La Crimea, tra rivendicazioni autonomistiche e rivalità di potenze

17 settembre 2014 di: Simona Mafai

Dei problemi internazionali parlo sempre con estrema prudenza.  Sappiamo tanto poco della Sicilia, figuriamoci di paesi tanto  lontani! Tuttavia ci piace cercare  “la verità”; anche se la verità spesso è “plurima”.

Dal dopoguerra  ad oggi abbiamo assistito  al costituirsi di molte  formazioni nazionali nuove,  e  non solo – come era ovvio e giusto – nei territori ex-coloniali. Pensiamo ad Israele  (ed alle sue tragedie),  e , più  recentemente, agli stati risultanti dalla scomposizione della ex-Jugoslavia, uno dei quali – la Serbia – ha dovuto successivamente accettare anche l’amputazione del Kosovo.

Altre questioni sono aperte oggi, e molto vicino a noi.

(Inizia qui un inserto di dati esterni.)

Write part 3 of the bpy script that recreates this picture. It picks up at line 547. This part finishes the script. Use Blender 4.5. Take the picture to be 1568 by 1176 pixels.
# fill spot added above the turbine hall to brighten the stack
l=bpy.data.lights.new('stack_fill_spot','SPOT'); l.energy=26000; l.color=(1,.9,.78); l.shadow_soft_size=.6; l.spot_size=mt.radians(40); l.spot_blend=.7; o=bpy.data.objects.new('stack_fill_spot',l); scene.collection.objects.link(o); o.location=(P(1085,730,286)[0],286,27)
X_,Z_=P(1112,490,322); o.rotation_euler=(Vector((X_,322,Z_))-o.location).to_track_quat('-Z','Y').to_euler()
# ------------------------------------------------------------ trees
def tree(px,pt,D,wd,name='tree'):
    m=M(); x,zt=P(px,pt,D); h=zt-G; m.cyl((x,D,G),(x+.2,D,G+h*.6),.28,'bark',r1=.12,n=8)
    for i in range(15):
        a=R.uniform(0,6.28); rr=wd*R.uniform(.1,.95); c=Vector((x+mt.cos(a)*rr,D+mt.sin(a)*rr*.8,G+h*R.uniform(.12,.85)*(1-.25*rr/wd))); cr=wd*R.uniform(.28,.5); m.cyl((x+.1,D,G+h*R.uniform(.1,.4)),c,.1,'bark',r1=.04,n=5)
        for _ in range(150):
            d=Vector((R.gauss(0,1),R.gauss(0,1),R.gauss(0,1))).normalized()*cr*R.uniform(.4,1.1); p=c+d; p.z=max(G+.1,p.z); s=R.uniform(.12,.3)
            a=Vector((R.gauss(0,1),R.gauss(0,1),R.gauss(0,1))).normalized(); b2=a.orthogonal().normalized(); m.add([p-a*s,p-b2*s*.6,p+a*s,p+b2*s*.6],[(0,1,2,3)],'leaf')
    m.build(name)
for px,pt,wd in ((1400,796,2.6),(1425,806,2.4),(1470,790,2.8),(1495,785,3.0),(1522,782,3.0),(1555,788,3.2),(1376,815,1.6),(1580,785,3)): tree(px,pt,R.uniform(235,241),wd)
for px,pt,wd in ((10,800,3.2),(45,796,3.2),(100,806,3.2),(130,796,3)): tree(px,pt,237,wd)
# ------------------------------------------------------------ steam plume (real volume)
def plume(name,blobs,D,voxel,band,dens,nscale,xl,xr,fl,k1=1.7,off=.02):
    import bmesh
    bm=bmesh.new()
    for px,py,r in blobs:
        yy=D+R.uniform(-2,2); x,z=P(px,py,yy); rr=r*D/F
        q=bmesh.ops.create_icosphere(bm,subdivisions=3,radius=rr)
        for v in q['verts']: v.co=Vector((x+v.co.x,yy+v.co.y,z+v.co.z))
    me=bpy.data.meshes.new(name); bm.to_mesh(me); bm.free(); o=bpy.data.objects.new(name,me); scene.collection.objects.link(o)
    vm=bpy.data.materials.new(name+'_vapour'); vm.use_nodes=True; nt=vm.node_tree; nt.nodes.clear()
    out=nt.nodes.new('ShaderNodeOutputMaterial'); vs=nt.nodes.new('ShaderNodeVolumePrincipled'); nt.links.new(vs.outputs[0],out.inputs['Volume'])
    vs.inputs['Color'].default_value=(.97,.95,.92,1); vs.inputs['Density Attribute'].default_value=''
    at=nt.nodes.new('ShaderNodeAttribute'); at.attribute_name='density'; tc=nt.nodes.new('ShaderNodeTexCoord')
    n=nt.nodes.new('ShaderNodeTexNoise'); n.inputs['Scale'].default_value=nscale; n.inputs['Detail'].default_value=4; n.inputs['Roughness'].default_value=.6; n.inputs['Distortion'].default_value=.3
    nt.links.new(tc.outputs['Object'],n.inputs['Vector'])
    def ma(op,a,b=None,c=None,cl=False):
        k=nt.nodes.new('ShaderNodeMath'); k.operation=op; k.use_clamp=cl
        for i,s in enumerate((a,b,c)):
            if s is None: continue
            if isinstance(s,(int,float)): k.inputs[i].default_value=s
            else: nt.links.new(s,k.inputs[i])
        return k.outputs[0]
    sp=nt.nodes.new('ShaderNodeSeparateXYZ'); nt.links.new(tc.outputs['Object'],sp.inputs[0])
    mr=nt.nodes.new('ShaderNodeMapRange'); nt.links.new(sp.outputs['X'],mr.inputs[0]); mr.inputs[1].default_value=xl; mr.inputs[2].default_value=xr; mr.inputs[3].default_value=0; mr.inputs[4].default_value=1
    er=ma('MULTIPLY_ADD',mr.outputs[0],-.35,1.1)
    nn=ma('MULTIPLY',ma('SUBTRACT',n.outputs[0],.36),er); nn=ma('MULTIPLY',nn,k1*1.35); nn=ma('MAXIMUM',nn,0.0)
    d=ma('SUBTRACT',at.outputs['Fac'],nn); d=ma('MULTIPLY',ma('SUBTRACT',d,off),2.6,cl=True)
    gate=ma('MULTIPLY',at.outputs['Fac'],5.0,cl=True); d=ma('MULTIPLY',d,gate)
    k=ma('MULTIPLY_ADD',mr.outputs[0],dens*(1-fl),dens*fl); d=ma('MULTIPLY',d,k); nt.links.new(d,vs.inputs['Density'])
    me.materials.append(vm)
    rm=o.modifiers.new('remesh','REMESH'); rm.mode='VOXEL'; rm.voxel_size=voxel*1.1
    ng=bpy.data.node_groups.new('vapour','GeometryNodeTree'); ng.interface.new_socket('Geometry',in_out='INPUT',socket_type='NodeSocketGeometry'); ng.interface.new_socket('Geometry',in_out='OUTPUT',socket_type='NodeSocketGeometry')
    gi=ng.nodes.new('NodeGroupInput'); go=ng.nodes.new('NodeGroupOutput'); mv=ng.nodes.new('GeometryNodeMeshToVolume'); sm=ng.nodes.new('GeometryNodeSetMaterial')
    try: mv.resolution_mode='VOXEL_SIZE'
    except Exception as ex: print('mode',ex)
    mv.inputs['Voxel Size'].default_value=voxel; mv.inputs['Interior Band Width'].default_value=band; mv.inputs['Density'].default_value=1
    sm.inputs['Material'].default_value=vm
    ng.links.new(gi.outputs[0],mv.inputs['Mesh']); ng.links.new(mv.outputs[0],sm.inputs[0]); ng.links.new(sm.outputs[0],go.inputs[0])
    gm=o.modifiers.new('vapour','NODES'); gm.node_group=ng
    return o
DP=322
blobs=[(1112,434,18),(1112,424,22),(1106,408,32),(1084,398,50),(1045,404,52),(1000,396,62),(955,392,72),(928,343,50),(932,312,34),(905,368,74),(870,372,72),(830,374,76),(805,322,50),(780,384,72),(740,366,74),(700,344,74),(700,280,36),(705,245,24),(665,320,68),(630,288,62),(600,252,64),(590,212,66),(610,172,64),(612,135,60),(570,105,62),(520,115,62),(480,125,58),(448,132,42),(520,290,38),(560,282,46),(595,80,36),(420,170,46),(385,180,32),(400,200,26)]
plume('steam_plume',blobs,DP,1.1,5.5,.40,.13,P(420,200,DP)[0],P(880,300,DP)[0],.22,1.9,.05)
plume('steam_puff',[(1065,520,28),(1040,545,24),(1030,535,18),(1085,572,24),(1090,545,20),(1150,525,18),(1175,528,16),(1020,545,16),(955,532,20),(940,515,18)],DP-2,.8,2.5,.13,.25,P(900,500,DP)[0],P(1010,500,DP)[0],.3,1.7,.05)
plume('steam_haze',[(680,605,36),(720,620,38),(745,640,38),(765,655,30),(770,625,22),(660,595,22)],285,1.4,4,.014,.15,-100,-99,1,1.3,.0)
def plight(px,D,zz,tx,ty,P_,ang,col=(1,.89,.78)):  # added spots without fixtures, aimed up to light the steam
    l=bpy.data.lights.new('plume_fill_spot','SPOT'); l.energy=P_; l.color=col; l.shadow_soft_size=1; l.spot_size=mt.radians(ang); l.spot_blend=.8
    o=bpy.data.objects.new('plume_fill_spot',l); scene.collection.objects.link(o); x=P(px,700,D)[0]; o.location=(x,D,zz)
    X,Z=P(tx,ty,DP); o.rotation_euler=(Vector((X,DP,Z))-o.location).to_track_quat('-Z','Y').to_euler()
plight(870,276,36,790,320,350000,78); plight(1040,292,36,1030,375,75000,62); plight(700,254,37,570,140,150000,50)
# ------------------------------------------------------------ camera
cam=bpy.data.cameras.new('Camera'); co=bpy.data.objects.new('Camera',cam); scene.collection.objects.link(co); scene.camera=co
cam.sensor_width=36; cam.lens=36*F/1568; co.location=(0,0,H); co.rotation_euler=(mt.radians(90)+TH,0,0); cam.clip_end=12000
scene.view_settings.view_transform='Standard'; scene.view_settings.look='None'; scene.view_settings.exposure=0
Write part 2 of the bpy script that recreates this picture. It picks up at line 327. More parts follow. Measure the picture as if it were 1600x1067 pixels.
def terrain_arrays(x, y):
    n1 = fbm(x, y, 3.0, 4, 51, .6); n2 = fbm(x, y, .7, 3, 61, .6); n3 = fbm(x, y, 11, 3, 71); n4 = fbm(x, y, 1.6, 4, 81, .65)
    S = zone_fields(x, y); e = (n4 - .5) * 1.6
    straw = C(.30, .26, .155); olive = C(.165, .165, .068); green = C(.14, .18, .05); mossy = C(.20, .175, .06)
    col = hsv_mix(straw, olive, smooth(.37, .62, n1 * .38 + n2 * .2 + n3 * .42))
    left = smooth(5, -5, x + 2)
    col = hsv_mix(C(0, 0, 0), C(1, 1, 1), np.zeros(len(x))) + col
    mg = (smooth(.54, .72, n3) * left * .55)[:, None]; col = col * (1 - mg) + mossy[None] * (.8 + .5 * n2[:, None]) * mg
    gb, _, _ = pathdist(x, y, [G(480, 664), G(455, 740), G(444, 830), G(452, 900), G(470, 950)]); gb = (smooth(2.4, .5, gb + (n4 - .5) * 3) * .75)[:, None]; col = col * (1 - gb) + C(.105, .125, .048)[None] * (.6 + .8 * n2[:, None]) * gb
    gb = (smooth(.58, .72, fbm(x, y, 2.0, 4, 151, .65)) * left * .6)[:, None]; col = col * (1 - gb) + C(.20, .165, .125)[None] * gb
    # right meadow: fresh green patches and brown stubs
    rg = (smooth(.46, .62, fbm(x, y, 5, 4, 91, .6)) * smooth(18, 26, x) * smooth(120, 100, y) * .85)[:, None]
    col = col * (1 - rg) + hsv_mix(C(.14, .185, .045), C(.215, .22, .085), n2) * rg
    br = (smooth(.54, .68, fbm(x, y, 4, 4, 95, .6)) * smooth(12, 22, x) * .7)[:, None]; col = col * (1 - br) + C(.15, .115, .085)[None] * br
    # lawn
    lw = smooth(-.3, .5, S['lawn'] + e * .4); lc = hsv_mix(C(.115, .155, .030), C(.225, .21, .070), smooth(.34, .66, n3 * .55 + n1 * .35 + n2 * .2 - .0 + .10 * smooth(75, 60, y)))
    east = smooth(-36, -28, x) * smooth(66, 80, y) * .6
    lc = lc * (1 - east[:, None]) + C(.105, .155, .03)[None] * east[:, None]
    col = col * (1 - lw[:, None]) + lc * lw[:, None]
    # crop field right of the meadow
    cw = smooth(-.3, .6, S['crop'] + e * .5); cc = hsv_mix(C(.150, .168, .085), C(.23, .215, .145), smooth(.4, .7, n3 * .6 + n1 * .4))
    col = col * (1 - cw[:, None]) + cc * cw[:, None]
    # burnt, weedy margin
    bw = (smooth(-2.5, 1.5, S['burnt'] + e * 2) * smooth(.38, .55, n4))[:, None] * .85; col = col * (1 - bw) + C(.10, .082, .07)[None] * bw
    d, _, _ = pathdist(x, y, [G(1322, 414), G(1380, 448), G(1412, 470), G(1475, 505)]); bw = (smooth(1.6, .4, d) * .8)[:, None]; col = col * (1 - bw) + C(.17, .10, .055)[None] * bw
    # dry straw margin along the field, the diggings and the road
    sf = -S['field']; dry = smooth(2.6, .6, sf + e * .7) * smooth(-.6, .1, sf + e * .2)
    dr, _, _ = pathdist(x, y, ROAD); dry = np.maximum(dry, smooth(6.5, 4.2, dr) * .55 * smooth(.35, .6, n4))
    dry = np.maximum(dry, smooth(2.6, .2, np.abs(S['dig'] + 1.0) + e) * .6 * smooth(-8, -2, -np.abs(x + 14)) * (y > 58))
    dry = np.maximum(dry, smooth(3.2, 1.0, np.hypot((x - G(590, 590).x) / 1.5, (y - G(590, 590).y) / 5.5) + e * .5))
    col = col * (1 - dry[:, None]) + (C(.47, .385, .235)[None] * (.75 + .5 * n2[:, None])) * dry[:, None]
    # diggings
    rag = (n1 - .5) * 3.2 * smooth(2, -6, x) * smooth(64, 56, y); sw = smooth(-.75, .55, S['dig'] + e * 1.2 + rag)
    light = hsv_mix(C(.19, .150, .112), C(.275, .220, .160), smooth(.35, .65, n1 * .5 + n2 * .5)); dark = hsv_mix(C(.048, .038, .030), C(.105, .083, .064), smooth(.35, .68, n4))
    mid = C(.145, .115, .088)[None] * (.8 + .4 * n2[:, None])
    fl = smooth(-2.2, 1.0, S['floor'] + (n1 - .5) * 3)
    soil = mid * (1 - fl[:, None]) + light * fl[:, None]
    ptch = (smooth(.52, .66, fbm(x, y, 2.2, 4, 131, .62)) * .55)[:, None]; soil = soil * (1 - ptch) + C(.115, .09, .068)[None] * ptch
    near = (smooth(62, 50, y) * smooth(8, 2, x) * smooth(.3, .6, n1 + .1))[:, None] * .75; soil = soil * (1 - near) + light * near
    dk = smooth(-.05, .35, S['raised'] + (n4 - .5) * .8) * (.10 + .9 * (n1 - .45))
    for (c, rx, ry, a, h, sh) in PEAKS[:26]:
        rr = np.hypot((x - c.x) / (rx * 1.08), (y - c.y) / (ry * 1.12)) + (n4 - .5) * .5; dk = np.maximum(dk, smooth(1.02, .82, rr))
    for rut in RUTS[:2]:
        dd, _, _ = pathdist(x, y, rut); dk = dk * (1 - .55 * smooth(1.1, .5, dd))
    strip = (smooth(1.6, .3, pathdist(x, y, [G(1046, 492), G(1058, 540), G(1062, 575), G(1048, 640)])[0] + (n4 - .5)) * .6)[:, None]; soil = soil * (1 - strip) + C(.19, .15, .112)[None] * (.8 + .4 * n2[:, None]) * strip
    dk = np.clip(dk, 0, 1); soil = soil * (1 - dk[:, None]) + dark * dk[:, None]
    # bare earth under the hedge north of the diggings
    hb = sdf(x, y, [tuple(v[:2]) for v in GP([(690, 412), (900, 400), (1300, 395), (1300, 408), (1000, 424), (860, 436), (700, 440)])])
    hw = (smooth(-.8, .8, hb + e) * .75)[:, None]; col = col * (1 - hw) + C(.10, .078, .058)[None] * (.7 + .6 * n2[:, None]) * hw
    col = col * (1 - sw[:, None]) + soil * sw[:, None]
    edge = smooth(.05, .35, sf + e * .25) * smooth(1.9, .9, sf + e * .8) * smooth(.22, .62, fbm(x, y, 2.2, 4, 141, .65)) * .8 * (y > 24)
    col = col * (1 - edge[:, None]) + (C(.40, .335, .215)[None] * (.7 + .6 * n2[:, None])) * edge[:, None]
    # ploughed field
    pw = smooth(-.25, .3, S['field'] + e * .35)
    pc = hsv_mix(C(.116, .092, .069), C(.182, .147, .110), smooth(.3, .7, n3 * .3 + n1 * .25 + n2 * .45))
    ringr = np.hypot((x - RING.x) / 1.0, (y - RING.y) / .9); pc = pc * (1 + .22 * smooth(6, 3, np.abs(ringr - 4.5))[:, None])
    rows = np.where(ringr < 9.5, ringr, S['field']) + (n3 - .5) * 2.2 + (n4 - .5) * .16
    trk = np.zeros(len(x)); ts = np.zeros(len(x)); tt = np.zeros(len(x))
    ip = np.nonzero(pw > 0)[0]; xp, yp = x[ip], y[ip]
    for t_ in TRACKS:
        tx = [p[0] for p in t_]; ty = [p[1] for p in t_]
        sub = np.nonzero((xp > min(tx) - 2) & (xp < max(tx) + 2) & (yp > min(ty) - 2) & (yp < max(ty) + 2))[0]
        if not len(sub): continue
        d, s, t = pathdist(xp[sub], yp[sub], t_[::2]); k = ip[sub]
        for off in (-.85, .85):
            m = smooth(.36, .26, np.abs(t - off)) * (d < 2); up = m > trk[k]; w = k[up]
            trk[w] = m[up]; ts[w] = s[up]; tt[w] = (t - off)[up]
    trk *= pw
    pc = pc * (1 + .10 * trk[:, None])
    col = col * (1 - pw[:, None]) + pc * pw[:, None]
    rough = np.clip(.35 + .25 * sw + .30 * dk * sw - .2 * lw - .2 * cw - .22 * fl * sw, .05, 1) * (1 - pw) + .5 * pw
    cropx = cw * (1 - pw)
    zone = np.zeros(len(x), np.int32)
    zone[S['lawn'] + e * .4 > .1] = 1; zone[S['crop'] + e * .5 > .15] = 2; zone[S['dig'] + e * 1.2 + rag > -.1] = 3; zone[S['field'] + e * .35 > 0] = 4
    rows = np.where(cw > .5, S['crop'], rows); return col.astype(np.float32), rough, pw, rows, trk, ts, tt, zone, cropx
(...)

A metà  settembre la Scozia voterà con un referendum per confermare o meno  la sua appartenenza al Regno Unito; la Spagna è di fronte alle implacabili rivendicazioni autonomistiche (al limite della secessione) della Catalogna e dei Paesi Baschi. Tra la Turchia e l’Iraq, si sta formando – si può dire che di fatto si sia già formato – il Kurdistan, regione autonoma e prossimo stato indipendente dei Kurdi,  cui gli stati occidentali hanno fornito  armi per combattere contro l’annunziato Califfato Islamico.

Di fronte a un tale quadro, è difficile condividere l’indignazione dell’USA e dei  paesi europei nei confronti delle rivendicazioni autonomistiche della Crimea. Questo territorio nel corso dei secoli ha avuto sempre una fisionomia propria,  passando da condizioni di completa indipendenza, con un proprio parlamento,  ad annessioni temporanee, prima alla Turchia e  poi all’Unione Sovietica. Dopo la caduta dell’URSS, la Crimea ha vissuto condizioni statuali indefinite, fino a quando, nel 1995, anche in seguito a una decisione della Russia, il proprio Parlamento deliberò l’adesione alla Repubblica dell’Ucraina.   Che  rispetta ben poco le autonomie: si pensi che il governatore della Crimea  (come delle altre regioni autonome dell’Ucraina)  viene nominato dal presidente dell’Ucraina stessa, e non eletto dalla popolazione locale. E’ stato perfino contestato l’uso ufficiale della lingua russa, in una popolazione russofona al 90%.

Lunga premessa per dire che non si può attribuire l’ansia di autonomia della Crimea solo alle “terribili” mire imperialistiche di Putin. Putin certamente non è un ingenuo difensore dell’autonomia dei popoli, ma nella partita che si sta giocando oggi tra USA, Europa e  Russia, per  ridurre od estendere le reciproche “sfere di influenza” , le ragioni della Crimea e della sua volontà autonomistica dovrebbero essere tenute più presenti dai difensori occidentali dei diritti dei popoli, che con troppa fretta si sono schierati sotto le  bandiere della Nato.